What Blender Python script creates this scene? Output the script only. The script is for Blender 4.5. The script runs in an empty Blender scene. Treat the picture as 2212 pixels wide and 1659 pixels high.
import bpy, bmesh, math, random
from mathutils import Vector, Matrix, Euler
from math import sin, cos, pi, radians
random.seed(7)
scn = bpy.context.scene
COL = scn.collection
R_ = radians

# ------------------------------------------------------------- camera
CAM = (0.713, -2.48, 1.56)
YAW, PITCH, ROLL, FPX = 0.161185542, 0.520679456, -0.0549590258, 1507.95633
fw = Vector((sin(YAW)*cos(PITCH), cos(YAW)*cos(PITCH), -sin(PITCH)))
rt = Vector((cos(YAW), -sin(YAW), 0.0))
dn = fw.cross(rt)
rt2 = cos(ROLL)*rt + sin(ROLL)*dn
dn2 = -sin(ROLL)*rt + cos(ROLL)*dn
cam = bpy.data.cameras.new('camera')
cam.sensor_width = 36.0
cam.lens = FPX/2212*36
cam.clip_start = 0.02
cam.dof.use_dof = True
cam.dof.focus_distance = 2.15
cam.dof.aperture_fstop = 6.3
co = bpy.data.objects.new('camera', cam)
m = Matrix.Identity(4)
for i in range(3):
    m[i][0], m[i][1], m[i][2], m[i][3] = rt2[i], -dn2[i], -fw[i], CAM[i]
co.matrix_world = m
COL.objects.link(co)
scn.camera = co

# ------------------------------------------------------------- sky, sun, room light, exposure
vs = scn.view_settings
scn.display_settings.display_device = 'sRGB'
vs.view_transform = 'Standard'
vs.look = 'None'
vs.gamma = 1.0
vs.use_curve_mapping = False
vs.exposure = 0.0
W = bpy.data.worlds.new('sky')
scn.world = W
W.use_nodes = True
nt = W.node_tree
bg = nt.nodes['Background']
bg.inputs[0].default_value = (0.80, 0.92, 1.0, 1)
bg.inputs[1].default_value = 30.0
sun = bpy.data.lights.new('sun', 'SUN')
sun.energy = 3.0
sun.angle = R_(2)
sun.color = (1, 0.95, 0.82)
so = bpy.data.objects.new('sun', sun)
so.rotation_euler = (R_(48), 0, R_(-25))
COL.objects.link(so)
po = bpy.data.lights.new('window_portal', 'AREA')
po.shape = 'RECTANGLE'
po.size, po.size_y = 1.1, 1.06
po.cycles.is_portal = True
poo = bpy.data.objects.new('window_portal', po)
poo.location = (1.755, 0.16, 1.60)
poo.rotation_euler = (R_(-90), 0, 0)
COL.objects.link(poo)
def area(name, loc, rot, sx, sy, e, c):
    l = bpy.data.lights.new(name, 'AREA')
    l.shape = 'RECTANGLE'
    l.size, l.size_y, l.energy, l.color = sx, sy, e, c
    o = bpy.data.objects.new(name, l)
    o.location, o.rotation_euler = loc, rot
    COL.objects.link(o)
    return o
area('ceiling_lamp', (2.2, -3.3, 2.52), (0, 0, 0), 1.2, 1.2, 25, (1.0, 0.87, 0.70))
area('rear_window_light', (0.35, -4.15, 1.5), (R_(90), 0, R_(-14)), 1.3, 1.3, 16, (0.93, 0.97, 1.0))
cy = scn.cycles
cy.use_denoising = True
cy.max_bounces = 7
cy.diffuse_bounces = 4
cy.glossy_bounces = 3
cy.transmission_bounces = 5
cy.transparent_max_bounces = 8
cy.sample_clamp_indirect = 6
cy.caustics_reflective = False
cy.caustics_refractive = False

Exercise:
Write out exactly, please, the lines beginning at the start of the material and ending with the line that holds "R_ = radians", both included.

Solution to this exercise:
What Blender Python script creates this scene? Output the script only. The script is for Blender 4.5. The script runs in an empty Blender scene. Treat the picture as 2212 pixels wide and 1659 pixels high.
import bpy, bmesh, math, random
from mathutils import Vector, Matrix, Euler
from math import sin, cos, pi, radians
random.seed(7)
scn = bpy.context.scene
COL = scn.collection
R_ = radians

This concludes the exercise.